### WHAT IS NEEDED
In the following material, identify every line holding the string "parts" and return it.

### COLLECTED DATA
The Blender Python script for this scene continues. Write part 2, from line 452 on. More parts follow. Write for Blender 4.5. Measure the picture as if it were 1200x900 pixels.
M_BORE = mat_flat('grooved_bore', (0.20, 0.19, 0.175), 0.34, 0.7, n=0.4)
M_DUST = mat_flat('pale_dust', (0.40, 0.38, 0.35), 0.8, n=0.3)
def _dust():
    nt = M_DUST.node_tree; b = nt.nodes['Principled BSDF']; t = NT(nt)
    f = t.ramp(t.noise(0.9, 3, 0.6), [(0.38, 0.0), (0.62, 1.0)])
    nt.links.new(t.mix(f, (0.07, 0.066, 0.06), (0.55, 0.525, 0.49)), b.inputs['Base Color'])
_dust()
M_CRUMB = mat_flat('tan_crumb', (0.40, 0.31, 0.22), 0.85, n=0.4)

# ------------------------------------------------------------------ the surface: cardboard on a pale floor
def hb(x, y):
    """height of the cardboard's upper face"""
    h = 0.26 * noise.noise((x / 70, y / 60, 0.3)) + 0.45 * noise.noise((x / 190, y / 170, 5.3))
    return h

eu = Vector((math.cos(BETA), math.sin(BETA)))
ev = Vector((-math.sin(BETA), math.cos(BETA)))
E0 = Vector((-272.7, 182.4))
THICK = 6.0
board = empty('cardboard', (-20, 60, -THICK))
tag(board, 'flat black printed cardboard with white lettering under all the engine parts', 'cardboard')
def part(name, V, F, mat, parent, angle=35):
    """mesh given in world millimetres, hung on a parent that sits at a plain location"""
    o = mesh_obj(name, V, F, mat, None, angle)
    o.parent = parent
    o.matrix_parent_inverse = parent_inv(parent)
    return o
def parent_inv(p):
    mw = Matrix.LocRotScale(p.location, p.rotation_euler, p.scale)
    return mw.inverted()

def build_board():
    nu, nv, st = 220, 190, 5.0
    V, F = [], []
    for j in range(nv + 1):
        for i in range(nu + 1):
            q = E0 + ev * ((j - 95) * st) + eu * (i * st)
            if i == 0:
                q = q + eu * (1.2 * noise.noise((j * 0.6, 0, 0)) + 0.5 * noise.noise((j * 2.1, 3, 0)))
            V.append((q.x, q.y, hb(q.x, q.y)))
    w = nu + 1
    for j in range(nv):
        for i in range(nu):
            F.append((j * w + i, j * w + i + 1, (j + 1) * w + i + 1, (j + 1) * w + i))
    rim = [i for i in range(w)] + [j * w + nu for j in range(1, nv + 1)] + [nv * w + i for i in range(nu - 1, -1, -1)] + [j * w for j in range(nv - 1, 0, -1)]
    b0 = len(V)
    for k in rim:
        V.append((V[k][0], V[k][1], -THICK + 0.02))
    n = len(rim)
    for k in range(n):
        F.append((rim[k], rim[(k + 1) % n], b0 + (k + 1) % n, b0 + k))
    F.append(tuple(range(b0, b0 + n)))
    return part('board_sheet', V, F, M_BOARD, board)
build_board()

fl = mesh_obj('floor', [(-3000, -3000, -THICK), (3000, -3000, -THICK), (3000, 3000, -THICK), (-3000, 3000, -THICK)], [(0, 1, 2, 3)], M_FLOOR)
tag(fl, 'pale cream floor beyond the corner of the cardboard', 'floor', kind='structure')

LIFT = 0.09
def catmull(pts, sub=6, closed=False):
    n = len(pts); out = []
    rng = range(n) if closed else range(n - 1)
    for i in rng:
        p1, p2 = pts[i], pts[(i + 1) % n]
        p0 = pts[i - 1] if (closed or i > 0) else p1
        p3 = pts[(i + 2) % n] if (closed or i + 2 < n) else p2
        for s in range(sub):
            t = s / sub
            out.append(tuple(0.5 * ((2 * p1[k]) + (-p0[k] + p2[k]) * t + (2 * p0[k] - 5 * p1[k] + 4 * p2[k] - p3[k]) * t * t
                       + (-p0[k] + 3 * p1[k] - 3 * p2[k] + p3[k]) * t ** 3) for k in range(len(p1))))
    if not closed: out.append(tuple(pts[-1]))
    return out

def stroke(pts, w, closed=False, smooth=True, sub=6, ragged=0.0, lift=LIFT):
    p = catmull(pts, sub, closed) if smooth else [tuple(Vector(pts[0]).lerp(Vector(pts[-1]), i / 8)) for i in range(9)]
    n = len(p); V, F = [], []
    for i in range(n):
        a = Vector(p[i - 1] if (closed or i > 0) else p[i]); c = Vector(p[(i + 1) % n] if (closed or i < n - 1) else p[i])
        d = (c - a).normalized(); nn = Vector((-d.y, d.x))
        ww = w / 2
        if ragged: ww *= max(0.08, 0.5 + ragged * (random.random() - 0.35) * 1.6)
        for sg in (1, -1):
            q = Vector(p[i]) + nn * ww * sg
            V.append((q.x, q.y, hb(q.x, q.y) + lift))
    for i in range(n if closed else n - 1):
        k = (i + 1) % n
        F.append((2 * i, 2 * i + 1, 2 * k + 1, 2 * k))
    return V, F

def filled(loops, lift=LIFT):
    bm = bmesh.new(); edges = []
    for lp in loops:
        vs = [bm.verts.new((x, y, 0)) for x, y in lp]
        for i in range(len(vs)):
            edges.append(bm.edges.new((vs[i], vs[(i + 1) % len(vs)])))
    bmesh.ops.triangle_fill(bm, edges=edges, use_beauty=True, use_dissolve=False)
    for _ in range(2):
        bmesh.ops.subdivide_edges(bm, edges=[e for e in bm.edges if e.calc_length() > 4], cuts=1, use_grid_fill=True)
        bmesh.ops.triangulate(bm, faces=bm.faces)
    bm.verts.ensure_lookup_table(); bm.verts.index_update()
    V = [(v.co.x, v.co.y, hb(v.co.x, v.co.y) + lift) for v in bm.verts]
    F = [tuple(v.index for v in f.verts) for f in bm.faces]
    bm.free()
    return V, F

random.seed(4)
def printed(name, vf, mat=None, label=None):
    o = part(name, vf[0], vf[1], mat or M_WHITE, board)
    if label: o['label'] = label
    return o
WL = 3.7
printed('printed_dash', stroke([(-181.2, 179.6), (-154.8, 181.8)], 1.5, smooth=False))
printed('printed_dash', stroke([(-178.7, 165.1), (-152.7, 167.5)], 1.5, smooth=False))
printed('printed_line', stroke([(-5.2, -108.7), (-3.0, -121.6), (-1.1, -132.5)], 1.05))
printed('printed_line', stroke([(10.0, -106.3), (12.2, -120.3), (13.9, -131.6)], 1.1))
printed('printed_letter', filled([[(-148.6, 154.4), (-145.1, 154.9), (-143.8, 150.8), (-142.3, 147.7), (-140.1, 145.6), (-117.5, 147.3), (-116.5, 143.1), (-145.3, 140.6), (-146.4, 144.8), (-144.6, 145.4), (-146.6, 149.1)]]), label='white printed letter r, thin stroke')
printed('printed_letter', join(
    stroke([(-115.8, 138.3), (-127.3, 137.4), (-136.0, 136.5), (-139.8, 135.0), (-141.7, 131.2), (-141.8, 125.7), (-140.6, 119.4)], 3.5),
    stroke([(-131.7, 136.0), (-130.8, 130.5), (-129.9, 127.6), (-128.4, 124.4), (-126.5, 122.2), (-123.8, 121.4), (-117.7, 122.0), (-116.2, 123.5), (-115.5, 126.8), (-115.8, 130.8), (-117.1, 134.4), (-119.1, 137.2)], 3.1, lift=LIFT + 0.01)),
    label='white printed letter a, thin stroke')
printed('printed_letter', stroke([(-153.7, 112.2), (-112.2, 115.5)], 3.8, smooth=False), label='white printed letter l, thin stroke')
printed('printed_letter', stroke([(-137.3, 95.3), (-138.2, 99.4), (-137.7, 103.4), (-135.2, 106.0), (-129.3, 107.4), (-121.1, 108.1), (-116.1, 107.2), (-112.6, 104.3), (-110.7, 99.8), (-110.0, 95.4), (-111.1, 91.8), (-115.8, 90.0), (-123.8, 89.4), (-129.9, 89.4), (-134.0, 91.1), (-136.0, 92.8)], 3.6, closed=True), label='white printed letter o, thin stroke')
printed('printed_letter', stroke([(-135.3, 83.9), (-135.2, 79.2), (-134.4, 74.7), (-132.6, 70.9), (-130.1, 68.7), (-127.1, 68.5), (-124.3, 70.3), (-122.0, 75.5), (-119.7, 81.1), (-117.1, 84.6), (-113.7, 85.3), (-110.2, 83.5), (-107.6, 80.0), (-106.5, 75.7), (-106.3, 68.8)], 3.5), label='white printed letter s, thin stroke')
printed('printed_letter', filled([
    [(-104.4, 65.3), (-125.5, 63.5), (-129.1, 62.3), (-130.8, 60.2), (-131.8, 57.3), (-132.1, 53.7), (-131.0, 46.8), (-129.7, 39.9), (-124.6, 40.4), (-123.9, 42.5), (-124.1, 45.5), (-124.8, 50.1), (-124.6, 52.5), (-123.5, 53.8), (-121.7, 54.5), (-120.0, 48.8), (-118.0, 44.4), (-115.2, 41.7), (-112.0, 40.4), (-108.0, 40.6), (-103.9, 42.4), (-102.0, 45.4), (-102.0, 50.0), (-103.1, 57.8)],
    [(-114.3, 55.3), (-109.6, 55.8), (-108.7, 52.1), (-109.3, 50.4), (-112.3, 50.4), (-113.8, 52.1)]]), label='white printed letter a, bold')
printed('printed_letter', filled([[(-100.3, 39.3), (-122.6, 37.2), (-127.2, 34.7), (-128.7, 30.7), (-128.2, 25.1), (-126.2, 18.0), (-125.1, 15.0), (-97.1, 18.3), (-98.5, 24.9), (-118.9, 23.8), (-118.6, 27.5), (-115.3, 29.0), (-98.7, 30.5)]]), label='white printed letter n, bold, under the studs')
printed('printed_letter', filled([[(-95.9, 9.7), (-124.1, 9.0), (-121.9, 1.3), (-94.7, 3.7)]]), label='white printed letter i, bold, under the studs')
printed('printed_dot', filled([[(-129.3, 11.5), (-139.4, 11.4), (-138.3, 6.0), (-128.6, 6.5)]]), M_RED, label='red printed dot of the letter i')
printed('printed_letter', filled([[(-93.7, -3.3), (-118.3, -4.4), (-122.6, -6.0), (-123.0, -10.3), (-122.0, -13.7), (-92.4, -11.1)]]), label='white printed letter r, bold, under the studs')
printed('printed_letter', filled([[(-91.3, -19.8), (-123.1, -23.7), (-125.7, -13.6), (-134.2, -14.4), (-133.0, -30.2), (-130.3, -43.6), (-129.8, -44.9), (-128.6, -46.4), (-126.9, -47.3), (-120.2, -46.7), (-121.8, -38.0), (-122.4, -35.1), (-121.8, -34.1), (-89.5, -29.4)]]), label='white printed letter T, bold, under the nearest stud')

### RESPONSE
The Blender Python script for this scene continues. Write part 2, from line 452 on. More parts follow. Write for Blender 4.5. Measure the picture as if it were 1200x900 pixels.
tag(board, 'flat black printed cardboard with white lettering under all the engine parts', 'cardboard')